GREEK DEBT -- February 4, 2012 at 5:55 PM EDT

Greece's Moment of Truth

By: John Psaropoulos, for the NewsHour

European Union and Greek national flags fly near the Parthenon temple in Athens. File photo by Angelos Tzortzinis/Bloomberg via Getty Images.

ATHENS | The Greek government declared Saturday that it had reached partial agreement with its euro area creditors on a $170 billion bailout package. But a gulf of differences remains, with only a day of talks to go.

"We've effectively agreed on how to refinance and restructure the Greek banking system, the course of the privatization program, and a number of institutional and structural changes," Finance Minister Evangelos Venizelos said. He called the talks "extremely difficult and delicate".

"The distance between a successful outcome and a dead end ... is very, very small," he said.

If Greece fails to agree to a series of austerity and reform measures by Sunday night, it may not be technically possible for governments to produce the money and for banks to carry out a bond swap before March 20. That is when Greece faces $19 billion in bond maturities it cannot afford. Non-payment would then create the eurozone's first default.

The two biggest areas of remaining disagreement, Venizelos said, were over creditor's demands that Greece reduce its private sector salaries and make further cuts in public spending this year.

Greece's so-called troika of creditors (European Central Bank, European Commission and International Monetary Fund) wants the minimum wage of $988 a month gross to fall by at least 10 percent. It wants bonuses amounting to another 15 percent of salary to go.

Talks between unions and employers on a voluntary reduction in salaries reached an impasse yesterday, meaning that the government will now have to circumvent union talks with an act of parliament. If that happens, say the unions, they will respond ferociously. "There will be a legal challenge in court, strikes, demonstrations and protests," said an official from the General Confederation of Greek Labour involved in the talks.

That would place further pressure on the already strained governing coalition of socialists, conservatives and right-wingers.
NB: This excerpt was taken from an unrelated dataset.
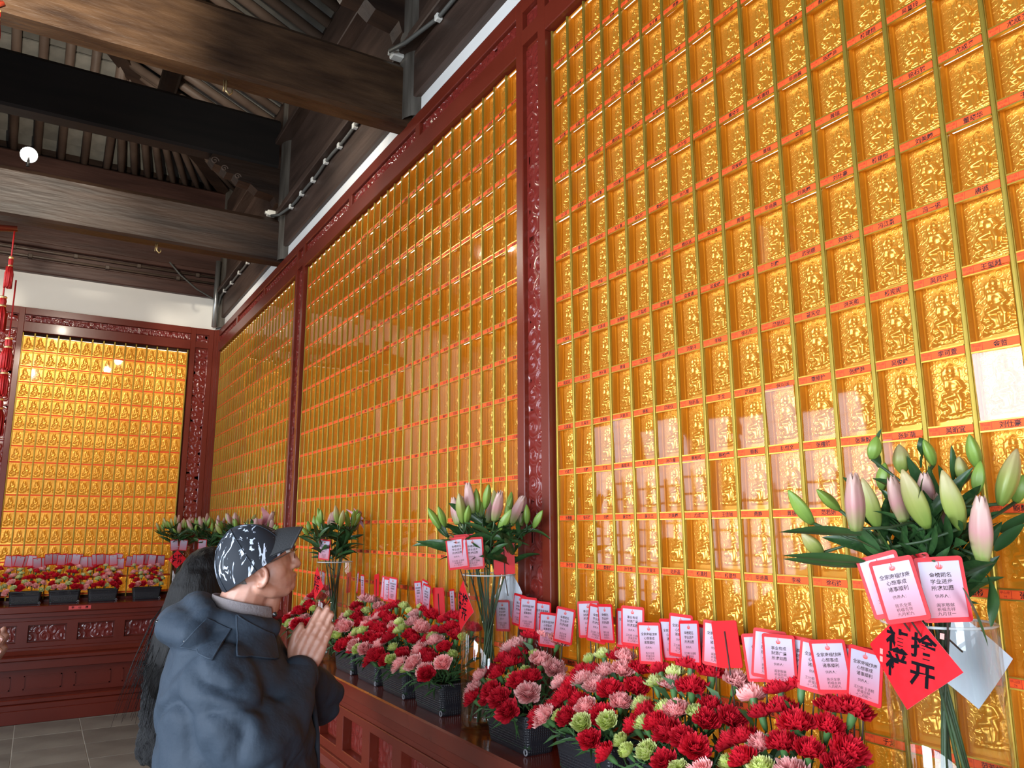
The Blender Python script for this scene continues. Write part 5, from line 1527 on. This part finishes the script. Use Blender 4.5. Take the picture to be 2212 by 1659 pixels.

Prime Minister Loukas Papademos met with the leaders of the three coalition parties on Saturday. They will have to sign written commitments to stick to a list of austerity and reform measures by Sunday. The commitment would bind them even after an election, perhaps the most contentious condition of the bailout.

The center-right parties are already taking an anti-austerity line as Greece enters its fourth year of recession and unemployment stands at 19.2 percent.

Greece's recession last year may have been 6.5 percent of GDP, half a point higher than thought, estimated the Centre of Planning and Economic Research (KEPE), a respected think tank, earlier this week. That would mean a 13-point total shrinkage of the economy over the past three years, with KEPE estimating an additional 3.42 percent recession this year and zero growth in 2013.

Conservative shadow finance minister Christos Staikouras said Friday that Greece's inability to hit deficit tax revenue targets and reduction targets "have made more urgent than ever the re-evaluation and modification of certain policies that have proven economically ineffective."

Greece faces an almost impossibly tight timetable before a Feb. 13 deadline. During the week the European Commission and euro area national governments must begin the process of releasing money to finance a $130 billion writedown of privately held Greek debt. By Feb. 13, Greece must begin to exchange privately held bonds it cannot honor with new bonds that carry longer maturity terms and lower interest.